=== WORK REQUIRED ===
Could you write out the records below exactly as they appear, leaving out any pictures?

=== EXTRACTED INFORMATION ===
- - -
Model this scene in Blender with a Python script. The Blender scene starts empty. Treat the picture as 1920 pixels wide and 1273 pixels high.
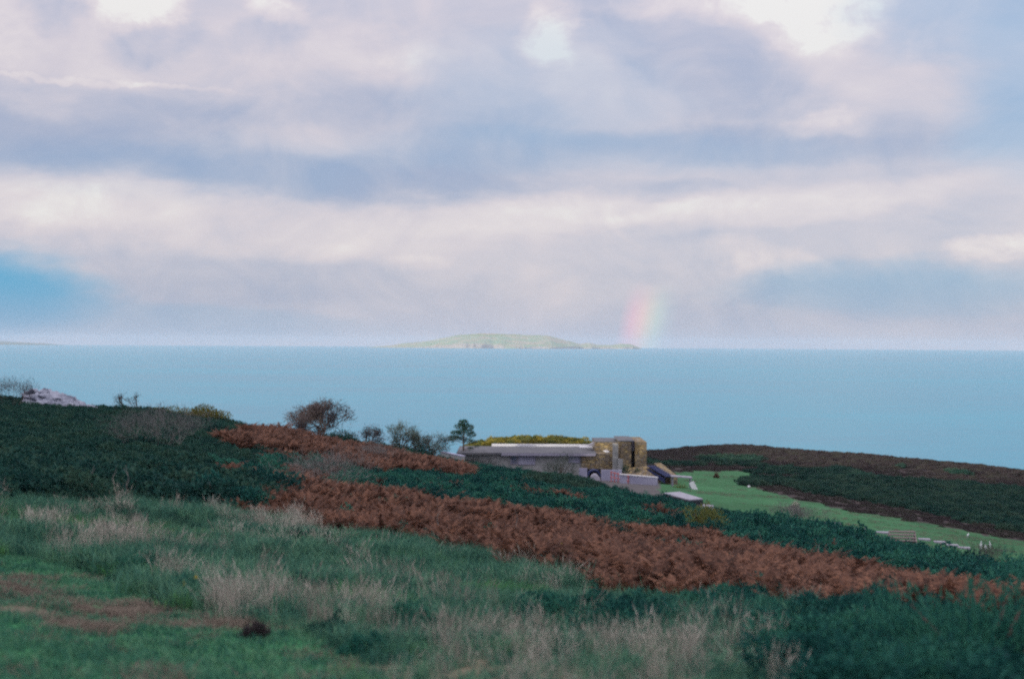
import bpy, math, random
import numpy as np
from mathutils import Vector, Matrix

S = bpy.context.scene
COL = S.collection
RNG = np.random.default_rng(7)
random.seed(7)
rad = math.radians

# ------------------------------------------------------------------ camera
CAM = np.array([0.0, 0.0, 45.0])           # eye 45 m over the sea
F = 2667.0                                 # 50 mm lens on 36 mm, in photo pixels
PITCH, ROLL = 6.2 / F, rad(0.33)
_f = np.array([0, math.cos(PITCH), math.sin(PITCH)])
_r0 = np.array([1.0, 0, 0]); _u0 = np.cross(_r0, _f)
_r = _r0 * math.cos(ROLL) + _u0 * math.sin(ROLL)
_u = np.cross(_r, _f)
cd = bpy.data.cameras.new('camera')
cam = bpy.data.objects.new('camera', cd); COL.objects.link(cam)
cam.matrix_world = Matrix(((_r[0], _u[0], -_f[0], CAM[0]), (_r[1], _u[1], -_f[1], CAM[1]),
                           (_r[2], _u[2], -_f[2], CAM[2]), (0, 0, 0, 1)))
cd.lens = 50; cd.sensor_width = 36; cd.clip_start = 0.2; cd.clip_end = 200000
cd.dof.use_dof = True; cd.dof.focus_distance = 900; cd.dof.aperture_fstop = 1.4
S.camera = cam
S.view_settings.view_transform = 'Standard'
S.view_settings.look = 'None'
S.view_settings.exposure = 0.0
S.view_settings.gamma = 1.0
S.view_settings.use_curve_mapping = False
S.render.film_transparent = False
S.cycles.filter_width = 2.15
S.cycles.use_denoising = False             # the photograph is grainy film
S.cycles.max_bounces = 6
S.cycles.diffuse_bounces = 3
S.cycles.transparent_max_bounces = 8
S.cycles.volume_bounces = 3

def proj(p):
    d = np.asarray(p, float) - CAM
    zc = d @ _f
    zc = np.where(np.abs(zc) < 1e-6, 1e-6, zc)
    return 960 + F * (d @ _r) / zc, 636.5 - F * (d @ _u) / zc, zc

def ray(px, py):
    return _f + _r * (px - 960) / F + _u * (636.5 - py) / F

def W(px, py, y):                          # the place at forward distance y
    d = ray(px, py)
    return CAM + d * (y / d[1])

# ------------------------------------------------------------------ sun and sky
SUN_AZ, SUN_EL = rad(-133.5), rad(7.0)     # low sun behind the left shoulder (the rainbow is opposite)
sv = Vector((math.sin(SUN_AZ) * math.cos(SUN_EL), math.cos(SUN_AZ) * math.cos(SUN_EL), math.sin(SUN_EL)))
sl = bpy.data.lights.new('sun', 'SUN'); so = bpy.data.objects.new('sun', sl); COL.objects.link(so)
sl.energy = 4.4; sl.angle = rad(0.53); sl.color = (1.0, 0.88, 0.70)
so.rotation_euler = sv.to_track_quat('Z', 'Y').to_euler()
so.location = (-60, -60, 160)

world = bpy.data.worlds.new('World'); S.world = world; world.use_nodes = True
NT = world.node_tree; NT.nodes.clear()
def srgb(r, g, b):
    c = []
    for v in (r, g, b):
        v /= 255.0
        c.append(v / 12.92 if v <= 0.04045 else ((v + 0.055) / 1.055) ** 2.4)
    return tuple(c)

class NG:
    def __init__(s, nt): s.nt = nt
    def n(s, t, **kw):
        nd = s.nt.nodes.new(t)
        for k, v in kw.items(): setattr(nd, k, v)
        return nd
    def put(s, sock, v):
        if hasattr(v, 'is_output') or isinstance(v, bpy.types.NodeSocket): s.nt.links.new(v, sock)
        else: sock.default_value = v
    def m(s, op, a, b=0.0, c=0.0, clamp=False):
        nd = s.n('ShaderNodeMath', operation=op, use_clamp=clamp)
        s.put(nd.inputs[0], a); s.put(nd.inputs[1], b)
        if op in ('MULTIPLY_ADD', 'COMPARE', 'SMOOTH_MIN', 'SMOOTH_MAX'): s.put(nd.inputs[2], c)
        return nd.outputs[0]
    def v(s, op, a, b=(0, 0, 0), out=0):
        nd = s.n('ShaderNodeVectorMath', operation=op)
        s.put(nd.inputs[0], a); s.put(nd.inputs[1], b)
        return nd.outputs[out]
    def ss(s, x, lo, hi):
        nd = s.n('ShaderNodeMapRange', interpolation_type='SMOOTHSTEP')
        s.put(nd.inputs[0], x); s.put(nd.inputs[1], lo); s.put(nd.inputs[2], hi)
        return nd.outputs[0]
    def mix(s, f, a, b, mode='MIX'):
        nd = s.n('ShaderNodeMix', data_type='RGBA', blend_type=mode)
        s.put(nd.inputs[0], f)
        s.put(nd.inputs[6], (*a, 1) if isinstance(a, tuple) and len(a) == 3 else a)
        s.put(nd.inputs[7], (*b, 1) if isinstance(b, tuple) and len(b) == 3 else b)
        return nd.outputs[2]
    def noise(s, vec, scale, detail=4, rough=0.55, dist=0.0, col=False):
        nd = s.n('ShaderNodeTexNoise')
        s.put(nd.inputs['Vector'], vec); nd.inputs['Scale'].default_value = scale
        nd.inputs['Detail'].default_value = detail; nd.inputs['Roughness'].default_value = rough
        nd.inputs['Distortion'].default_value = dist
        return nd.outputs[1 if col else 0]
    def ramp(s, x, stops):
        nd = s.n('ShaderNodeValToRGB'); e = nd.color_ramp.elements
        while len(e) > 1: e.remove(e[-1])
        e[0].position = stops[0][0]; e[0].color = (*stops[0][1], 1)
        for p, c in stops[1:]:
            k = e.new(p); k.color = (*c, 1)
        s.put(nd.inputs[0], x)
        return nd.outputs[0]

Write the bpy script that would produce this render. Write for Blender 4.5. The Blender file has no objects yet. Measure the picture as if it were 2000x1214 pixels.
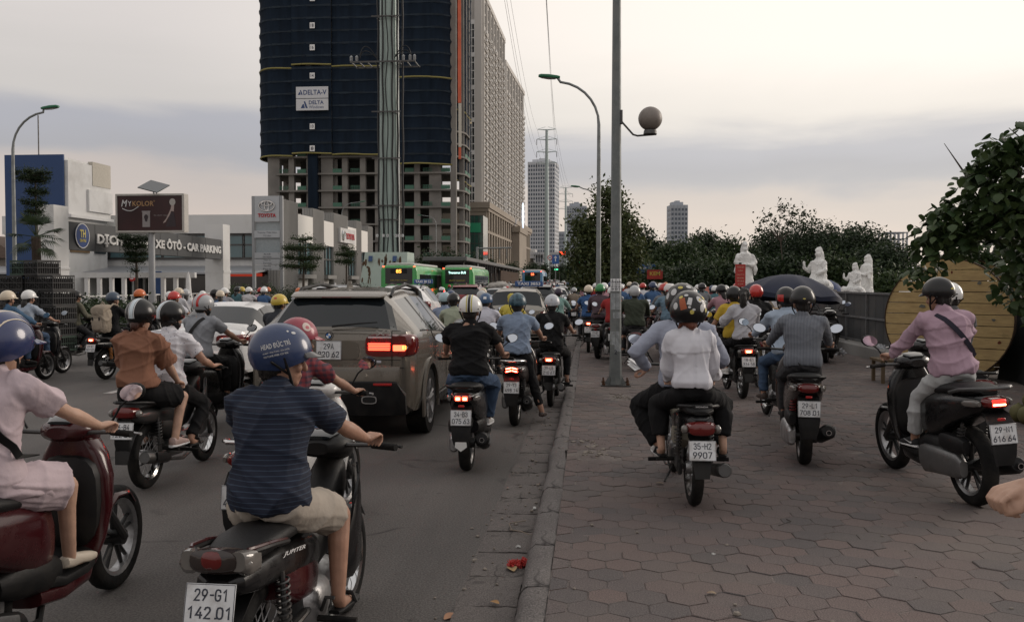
- - -
=== REPLY TO THE TASK ===
Model this scene in Blender with a Python script. The Blender scene starts empty. Treat the picture as 1920 pixels wide and 1273 pixels high.
import bpy, math, random
import numpy as np
from mathutils import Vector, Matrix

S = bpy.context.scene
COL = S.collection
RNG = np.random.default_rng(7)
random.seed(7)
rad = math.radians

# ------------------------------------------------------------------ camera
CAM = np.array([0.0, 0.0, 45.0])           # eye 45 m over the sea
F = 2667.0                                 # 50 mm lens on 36 mm, in photo pixels
PITCH, ROLL = 6.2 / F, rad(0.33)
_f = np.array([0, math.cos(PITCH), math.sin(PITCH)])
_r0 = np.array([1.0, 0, 0]); _u0 = np.cross(_r0, _f)
_r = _r0 * math.cos(ROLL) + _u0 * math.sin(ROLL)
_u = np.cross(_r, _f)
cd = bpy.data.cameras.new('camera')
cam = bpy.data.objects.new('camera', cd); COL.objects.link(cam)
cam.matrix_world = Matrix(((_r[0], _u[0], -_f[0], CAM[0]), (_r[1], _u[1], -_f[1], CAM[1]),
                           (_r[2], _u[2], -_f[2], CAM[2]), (0, 0, 0, 1)))
cd.lens = 50; cd.sensor_width = 36; cd.clip_start = 0.2; cd.clip_end = 200000
cd.dof.use_dof = True; cd.dof.focus_distance = 900; cd.dof.aperture_fstop = 1.4
S.camera = cam
S.view_settings.view_transform = 'Standard'
S.view_settings.look = 'None'
S.view_settings.exposure = 0.0
S.view_settings.gamma = 1.0
S.view_settings.use_curve_mapping = False
S.render.film_transparent = False
S.cycles.filter_width = 2.15
S.cycles.use_denoising = False             # the photograph is grainy film
S.cycles.max_bounces = 6
S.cycles.diffuse_bounces = 3
S.cycles.transparent_max_bounces = 8
S.cycles.volume_bounces = 3

def proj(p):
    d = np.asarray(p, float) - CAM
    zc = d @ _f
    zc = np.where(np.abs(zc) < 1e-6, 1e-6, zc)
    return 960 + F * (d @ _r) / zc, 636.5 - F * (d @ _u) / zc, zc

def ray(px, py):
    return _f + _r * (px - 960) / F + _u * (636.5 - py) / F

def W(px, py, y):                          # the place at forward distance y
    d = ray(px, py)
    return CAM + d * (y / d[1])

# ------------------------------------------------------------------ sun and sky
SUN_AZ, SUN_EL = rad(-133.5), rad(7.0)     # low sun behind the left shoulder (the rainbow is opposite)
sv = Vector((math.sin(SUN_AZ) * math.cos(SUN_EL), math.cos(SUN_AZ) * math.cos(SUN_EL), math.sin(SUN_EL)))
sl = bpy.data.lights.new('sun', 'SUN'); so = bpy.data.objects.new('sun', sl); COL.objects.link(so)
sl.energy = 4.4; sl.angle = rad(0.53); sl.color = (1.0, 0.88, 0.70)
so.rotation_euler = sv.to_track_quat('Z', 'Y').to_euler()
so.location = (-60, -60, 160)

world = bpy.data.worlds.new('World'); S.world = world; world.use_nodes = True
NT = world.node_tree; NT.nodes.clear()
def srgb(r, g, b):
    c = []
    for v in (r, g, b):
        v /= 255.0
        c.append(v / 12.92 if v <= 0.04045 else ((v + 0.055) / 1.055) ** 2.4)
    return tuple(c)

class NG:
    def __init__(s, nt): s.nt = nt
    def n(s, t, **kw):
        nd = s.nt.nodes.new(t)
        for k, v in kw.items(): setattr(nd, k, v)
        return nd
    def put(s, sock, v):
        if hasattr(v, 'is_output') or isinstance(v, bpy.types.NodeSocket): s.nt.links.new(v, sock)
        else: sock.default_value = v
    def m(s, op, a, b=0.0, c=0.0, clamp=False):
        nd = s.n('ShaderNodeMath', operation=op, use_clamp=clamp)
        s.put(nd.inputs[0], a); s.put(nd.inputs[1], b)
        if op in ('MULTIPLY_ADD', 'COMPARE', 'SMOOTH_MIN', 'SMOOTH_MAX'): s.put(nd.inputs[2], c)
        return nd.outputs[0]
    def v(s, op, a, b=(0, 0, 0), out=0):
        nd = s.n('ShaderNodeVectorMath', operation=op)
        s.put(nd.inputs[0], a); s.put(nd.inputs[1], b)
        return nd.outputs[out]
    def ss(s, x, lo, hi):
        nd = s.n('ShaderNodeMapRange', interpolation_type='SMOOTHSTEP')
        s.put(nd.inputs[0], x); s.put(nd.inputs[1], lo); s.put(nd.inputs[2], hi)
        return nd.outputs[0]
    def mix(s, f, a, b, mode='MIX'):
        nd = s.n('ShaderNodeMix', data_type='RGBA', blend_type=mode)
        s.put(nd.inputs[0], f)
        s.put(nd.inputs[6], (*a, 1) if isinstance(a, tuple) and len(a) == 3 else a)
        s.put(nd.inputs[7], (*b, 1) if isinstance(b, tuple) and len(b) == 3 else b)
        return nd.outputs[2]
    def noise(s, vec, scale, detail=4, rough=0.55, dist=0.0, col=False):
        nd = s.n('ShaderNodeTexNoise')
        s.put(nd.inputs['Vector'], vec); nd.inputs['Scale'].default_value = scale
        nd.inputs['Detail'].default_value = detail; nd.inputs['Roughness'].default_value = rough
        nd.inputs['Distortion'].default_value = dist
        return nd.outputs[1 if col else 0]
    def ramp(s, x, stops):
        nd = s.n('ShaderNodeValToRGB'); e = nd.color_ramp.elements
        while len(e) > 1: e.remove(e[-1])
        e[0].position = stops[0][0]; e[0].color = (*stops[0][1], 1)
        for p, c in stops[1:]:
            k = e.new(p); k.color = (*c, 1)
        s.put(nd.inputs[0], x)
        return nd.outputs[0]

Write the bpy script that would produce this render. Write for Blender 4.5. The Blender file has no objects yet. Measure the picture as if it were 2000x1214 pixels.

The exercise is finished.